Recuerdo muy bien la elección federal intermedia de 1985, pues fue en la primera que voté. Esa vez opté por un vecino mío, candidato a diputado federal por la oposición, quien me parecía un hombre intachable y mejor que cualquier otro en la boleta.
Los resultados de los comicios apagaron rápidamente mi entusiasmo de elector novel. El PRI, el partidazo de entonces, había arrasado otra vez. Sin dejar de considerar el peso de las trampas que practicaba el oficialismo, me sentí muy decepcionado de los ciudadanos de mi distrito. ¿Cómo habían podido volver a votar por lo mismo?
El país estaba inmerso en la crisis económica que nos había dejado la docena trágica de los sexenios de Luis Echeverría y José López Portillo. Aun así, el PRI se llevaría 289 de los 400 diputados en la 53ª Legislatura. Simplemente, no lo podía yo entender.

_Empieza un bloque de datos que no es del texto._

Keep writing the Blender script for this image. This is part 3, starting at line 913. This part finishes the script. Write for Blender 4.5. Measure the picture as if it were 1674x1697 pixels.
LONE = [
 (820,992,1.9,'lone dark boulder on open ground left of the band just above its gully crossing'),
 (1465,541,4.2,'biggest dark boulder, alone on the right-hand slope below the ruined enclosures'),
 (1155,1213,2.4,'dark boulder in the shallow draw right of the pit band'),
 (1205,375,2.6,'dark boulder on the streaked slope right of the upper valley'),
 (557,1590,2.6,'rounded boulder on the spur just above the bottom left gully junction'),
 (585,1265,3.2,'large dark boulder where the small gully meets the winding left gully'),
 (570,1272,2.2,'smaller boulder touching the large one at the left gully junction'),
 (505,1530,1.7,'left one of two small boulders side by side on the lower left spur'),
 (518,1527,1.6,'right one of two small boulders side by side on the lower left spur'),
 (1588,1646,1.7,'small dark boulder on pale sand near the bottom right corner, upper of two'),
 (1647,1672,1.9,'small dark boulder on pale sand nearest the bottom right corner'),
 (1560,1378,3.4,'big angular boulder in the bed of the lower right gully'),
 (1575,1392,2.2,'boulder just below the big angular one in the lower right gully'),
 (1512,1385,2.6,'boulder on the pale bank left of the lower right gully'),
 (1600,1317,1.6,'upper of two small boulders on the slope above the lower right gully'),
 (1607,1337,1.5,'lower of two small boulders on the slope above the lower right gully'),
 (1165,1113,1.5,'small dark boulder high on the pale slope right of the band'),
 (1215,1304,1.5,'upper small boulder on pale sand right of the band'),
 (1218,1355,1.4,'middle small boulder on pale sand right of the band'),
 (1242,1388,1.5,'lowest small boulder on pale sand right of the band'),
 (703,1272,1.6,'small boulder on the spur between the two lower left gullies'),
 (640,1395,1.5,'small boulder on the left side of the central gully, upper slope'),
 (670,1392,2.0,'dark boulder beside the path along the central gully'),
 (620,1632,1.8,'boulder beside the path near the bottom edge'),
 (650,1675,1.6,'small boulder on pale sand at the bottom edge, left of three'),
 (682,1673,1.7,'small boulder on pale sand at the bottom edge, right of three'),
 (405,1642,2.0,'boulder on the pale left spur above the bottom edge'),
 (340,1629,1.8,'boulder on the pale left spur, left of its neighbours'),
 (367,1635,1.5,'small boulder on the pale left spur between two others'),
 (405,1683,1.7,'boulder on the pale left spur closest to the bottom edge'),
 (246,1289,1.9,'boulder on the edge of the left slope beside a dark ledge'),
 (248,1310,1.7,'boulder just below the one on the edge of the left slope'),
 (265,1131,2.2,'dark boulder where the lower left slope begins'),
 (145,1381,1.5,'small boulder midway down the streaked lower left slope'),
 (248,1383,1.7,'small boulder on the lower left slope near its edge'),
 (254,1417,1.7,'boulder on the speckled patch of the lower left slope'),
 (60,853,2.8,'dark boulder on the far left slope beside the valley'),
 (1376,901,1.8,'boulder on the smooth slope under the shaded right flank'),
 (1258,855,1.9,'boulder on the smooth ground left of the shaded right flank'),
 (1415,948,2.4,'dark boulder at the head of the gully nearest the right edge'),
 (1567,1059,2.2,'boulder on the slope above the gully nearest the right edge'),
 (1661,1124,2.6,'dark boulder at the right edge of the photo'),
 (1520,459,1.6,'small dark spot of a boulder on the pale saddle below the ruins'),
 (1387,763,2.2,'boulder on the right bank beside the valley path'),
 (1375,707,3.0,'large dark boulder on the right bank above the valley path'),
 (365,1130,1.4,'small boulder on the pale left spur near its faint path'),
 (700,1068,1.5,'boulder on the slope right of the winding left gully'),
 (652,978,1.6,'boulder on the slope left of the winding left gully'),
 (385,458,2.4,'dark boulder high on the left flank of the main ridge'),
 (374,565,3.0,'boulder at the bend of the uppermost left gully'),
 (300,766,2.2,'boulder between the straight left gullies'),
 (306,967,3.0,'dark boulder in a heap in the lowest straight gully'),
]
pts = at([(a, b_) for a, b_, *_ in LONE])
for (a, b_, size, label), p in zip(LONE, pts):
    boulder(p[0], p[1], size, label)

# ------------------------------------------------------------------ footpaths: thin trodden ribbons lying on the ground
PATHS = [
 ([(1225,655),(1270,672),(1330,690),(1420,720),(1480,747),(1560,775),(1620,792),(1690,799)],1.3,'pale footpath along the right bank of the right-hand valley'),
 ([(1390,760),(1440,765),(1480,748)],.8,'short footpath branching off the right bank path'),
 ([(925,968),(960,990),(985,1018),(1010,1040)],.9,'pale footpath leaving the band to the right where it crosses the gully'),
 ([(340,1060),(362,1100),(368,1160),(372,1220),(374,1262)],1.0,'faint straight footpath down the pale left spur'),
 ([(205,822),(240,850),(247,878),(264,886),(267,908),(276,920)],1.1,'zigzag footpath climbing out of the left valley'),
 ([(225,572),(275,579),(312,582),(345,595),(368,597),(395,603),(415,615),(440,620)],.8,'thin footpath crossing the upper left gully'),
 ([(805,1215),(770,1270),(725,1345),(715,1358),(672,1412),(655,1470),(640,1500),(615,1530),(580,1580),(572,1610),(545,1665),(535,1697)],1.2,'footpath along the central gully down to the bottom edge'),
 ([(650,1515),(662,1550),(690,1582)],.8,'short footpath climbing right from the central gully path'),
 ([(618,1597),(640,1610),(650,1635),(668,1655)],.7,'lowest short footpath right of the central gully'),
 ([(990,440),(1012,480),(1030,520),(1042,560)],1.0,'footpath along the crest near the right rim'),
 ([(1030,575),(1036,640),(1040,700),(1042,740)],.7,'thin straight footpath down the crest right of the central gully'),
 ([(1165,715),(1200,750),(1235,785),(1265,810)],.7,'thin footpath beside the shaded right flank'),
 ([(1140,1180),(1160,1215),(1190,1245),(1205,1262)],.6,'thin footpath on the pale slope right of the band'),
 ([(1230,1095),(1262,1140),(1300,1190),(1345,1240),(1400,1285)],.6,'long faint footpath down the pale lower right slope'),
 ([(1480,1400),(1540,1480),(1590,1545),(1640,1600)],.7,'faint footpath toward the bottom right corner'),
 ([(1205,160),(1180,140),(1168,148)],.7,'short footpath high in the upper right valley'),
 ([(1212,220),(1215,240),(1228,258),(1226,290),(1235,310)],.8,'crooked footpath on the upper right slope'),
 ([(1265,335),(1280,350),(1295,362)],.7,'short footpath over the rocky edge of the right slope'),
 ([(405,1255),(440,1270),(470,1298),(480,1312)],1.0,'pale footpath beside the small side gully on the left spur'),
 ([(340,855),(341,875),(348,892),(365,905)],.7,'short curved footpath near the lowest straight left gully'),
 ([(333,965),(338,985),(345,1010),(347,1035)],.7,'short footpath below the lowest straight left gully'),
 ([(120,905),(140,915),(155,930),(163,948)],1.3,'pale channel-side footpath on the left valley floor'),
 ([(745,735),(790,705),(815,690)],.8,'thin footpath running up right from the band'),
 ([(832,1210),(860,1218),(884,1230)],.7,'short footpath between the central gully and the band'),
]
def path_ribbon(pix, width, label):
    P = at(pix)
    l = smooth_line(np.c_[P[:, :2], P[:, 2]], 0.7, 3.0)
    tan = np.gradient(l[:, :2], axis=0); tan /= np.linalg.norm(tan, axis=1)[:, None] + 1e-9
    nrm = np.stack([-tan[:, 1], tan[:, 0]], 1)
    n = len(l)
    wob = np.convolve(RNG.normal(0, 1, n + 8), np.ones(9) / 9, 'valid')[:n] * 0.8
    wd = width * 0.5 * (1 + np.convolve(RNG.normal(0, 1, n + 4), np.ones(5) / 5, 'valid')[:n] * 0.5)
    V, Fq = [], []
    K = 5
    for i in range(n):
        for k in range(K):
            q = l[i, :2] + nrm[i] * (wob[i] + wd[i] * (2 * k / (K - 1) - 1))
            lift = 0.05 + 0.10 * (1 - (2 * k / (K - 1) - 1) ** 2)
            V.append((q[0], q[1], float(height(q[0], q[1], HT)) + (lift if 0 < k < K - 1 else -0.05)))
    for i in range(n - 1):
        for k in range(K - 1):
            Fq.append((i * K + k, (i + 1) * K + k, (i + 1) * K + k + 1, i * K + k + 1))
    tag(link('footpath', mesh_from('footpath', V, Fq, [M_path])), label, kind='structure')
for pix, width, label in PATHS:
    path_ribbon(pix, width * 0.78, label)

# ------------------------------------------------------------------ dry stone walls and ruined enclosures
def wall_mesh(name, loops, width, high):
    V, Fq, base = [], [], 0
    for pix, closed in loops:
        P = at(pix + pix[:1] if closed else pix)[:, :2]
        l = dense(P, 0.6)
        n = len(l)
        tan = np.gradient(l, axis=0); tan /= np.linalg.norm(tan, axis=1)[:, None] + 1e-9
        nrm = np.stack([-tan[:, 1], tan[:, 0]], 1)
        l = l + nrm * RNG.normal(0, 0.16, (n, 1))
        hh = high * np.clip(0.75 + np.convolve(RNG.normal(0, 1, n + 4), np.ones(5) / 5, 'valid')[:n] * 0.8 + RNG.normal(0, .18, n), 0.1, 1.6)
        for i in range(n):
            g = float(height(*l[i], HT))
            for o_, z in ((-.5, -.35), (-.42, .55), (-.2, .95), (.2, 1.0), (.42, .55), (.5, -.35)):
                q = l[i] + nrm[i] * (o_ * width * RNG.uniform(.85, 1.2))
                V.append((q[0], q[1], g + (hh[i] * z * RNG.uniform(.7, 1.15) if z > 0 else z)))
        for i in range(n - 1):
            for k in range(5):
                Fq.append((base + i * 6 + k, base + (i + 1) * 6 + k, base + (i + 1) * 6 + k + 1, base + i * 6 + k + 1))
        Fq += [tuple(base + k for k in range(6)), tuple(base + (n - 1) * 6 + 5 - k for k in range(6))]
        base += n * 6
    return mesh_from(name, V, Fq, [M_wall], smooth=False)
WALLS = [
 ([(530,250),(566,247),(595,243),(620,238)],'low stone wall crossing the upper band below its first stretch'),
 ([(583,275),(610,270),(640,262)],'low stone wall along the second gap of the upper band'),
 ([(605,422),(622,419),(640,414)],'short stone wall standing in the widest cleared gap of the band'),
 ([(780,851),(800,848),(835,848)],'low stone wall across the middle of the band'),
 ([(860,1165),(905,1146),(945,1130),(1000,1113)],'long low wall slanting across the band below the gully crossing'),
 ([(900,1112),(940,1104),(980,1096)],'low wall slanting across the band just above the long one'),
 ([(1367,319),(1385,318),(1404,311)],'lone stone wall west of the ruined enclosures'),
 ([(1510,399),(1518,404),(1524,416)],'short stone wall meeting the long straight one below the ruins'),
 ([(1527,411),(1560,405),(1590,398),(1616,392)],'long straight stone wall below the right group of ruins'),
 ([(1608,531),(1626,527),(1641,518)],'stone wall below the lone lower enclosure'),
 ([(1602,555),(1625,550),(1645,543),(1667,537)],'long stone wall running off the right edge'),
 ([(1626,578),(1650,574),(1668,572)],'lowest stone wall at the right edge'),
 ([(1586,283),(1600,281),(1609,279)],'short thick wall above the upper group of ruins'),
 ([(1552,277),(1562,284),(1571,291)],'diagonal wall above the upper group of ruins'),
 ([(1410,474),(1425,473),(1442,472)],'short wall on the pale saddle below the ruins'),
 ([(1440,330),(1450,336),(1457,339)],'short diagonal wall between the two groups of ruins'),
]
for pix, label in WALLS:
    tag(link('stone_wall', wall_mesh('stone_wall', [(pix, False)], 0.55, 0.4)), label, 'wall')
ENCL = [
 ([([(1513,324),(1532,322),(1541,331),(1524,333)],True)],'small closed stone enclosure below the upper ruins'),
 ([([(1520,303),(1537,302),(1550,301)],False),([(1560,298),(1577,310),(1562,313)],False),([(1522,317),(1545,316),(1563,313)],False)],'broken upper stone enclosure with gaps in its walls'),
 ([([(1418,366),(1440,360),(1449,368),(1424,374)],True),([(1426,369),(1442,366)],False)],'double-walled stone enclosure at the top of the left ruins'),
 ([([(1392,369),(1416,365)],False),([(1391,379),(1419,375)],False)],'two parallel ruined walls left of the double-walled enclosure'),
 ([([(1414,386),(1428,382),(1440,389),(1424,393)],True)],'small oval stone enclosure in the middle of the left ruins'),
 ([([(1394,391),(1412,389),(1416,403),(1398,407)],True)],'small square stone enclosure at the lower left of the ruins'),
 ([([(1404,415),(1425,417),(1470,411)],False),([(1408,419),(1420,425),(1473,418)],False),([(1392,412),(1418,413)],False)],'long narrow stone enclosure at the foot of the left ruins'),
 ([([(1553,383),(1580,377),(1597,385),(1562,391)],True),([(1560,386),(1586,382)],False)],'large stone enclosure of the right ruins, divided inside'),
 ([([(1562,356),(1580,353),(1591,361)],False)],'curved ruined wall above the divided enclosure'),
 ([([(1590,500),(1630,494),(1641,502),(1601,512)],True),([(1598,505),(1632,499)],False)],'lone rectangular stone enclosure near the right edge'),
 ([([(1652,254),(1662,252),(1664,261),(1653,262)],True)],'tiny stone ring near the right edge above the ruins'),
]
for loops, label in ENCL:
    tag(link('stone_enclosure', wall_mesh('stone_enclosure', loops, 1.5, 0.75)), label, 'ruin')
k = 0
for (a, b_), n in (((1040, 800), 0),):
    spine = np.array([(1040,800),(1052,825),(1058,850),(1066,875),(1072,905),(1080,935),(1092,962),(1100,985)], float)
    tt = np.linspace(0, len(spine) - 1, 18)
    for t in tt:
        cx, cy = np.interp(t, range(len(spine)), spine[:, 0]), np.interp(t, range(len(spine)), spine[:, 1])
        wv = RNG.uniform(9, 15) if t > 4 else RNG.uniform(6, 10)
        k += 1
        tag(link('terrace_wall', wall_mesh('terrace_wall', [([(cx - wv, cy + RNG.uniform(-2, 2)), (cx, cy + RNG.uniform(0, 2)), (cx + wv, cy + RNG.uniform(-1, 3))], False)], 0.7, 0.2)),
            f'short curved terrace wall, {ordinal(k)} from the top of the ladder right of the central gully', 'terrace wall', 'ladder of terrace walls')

Si me hubieran dicho entonces que México estaba a punto de cambiar de rumbo, no lo hubiera creído. Pero el hecho es que menos de tres semanas después de la instalación de aquella Cámara, el régimen político que se había inaugurado en el lejano año de 1929 comenzaría a cuartearse.
El 19 de septiembre de 1985, hoy hace 40 años, la tierra se sacudió violentamente. El terremoto me agarró en un pesero, justo en el cruce de Marina Nacional y Miguel de Cervantes Saavedra. Sin salir del azoro, el chofer y los pasajeros continuamos el trayecto hacia la base de la ruta, en San Cosme. Desde ahí tuve que caminar, igual que miles de personas más, pues el Metro había suspendido su servicio.
Vi la ciudad en ruinas. Edificios de varios pisos, colapsados como un acordeón. Lo que quedaría claro con el tiempo es que también se había derrumbado la legitimidad del sistema político. Los mexicanos se dieron cuenta de que ya no podían contar con su gobierno, y comenzaría un proceso de tres lustros en el que los ciudadanos echarían paulatinamente del poder al PRI, hasta sacarlo de Palacio Nacional.
La realidad política que vivimos puede rastrearse hasta aquel día de septiembre de hace 40 años. Sin el terremoto no se hubiera dado el neocardenismo de 1988 y sin éste no hubieran existido el PRD ni su derivación, Morena.
“Yo propongo a Andrés Manuel López Obrador como presidente del partido”, dijo el ingeniero Cuauhtémoc Cárdenas en el primer congreso nacional del PRD, en 1990. Yo lo escuché, pues ahí estaba. Los delegados rechazaron la propuesta y eligieron por aclamación al michoacano, pero con esa frase quedó el futuro inscrito en piedra. La Presidencia de la República sería algún día para el tabasqueño.
Sin el terremoto de 1985, no hubiera habido CEU, el movimiento estudiantil que se formó para rechazar las reformas a la UNAM que proponía el rector Jorge Carpizo. Sin el CEU seguramente no se hubiera dado a conocer una joven activista llamada Claudia Sheinbaum, quien supo vincularse con López Obrador.
Por eso, el 19 de septiembre de 1985 fue el día que el país cambió. Y también es el testimonio de que no hay gobierno ni movimiento político, que, por muy fuerte que parezca, no esté propenso a caer repentinamente. Porque así de caprichosa es la historia.
BUSCAPIÉS
*Una investigación seria sobre los dos casos de corrupción política que consumen el interés de la opinión pública —el patrocinio gubernamental de La Barredora y el contrabando de combustible— tendría que incluir un testimonio formal del senador Adán Augusto López Hernández; del almirante José Rafael Ojeda Durán, y del general Audomaro Martínez Zapata, exdirector del Centro Nacional de Inteligencia. Si no, estará incompleta.
*Sin la presencia de la oposición, con puros ponentes identificados con el oficialismo y con varias ausencias por parte de la comisión gubernamental se iniciaron las “consultas para la reforma electoral”. Parece que no camina la intención de hacer creer que éste va a ser un ejercicio incluyente. Qué diferencia con la reforma de 1977, que abrió la puerta a la participación política de muchos de los que hoy gobiernan, incluyendo a Pablo Gómez.